Charles: Why have most CARICOM countries, unlike T&T, been removed from the EU blacklist?
Finance Minister Colm Imbert needs to level with the country and tell us why T&T has been unable to qualify for removal from the EU list of tax havens, while in very recent times St Lucia, Grenada and Barbados have been removed.
Are we witness here to the usual sloth characteristic of this lazy, intellectually bankrupt, and clueless PNM administration?
Will EU blacklisting affect our ambitions of becoming a regional financial centre and also negatively impact correspondent banking relationships?
Colm Imbert must level with us.
It is more than two and a half years that this government has been in office and during this period many CARICOM countries, originally blacklisted, have been able to meet EU requirements and be taken off the blacklist.
“If Grenada, the Bahamas and St Kitts/Nevis have been able to meet EU requirements over the past two years, why have we, with all Imbert’s so called financial expertise, been unable to so do?” asks MP Charles.
“Maybe the time has come for us to be realistic, understand our administrative inadequacies, and request assistance from Grenada and/or St Lucia’s Finance Ministry given their successes and our apparent inability to meet EU requirements,” MP Charles further commented.

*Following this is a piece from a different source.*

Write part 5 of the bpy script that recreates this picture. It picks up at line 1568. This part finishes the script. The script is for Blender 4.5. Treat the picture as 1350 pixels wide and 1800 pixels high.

What is it that most Finance Ministers of nearby CARICOM countries know that our Finance Ministry and Imbert in particular seem clueless about?
Latest information is that the Bahamas and St Kitts/Nevis will be taken off the list next week based on recent initiatives by their respective governments.
Bahamas’ Finance Minister, Peter Turnquest earlier this year “travelled to Brussels to argue his country’s position that it had signed onto the Inclusive Framework for the Implementation of the Base Erosion Initiative with the OECD”. What action did Imbert take by comparison?
We are told based on their frontal assault on the issue, that St Kitts/Nevis and the Bahamas will both be removed from the blacklist to a so-called grey list of jurisdictions with low tax transparency standards but aiming to become less opaque”.
Where is TT in all this? What is our plan to deal with EU blacklisting and also that of the OECD?
Colm Imbert must understand that while he can continue to arrogant and ambiguous hoping to sound intelligent. That will only work in T&T. He cannot fool international agencies, including rating agencies, who need straight, non obfuscatory answers to questions.
Once again TT is waking up to the harsh realization that our country was in 2015 victim of a massive con job by the red and ready brigade. The unfortunate result of that con job is that our country is being blacklisted, negative advisories abound, we appear confused on our Dominica vote at the OAS, and we are being laughed at as this government’s incompetence is now manifest on the world stage.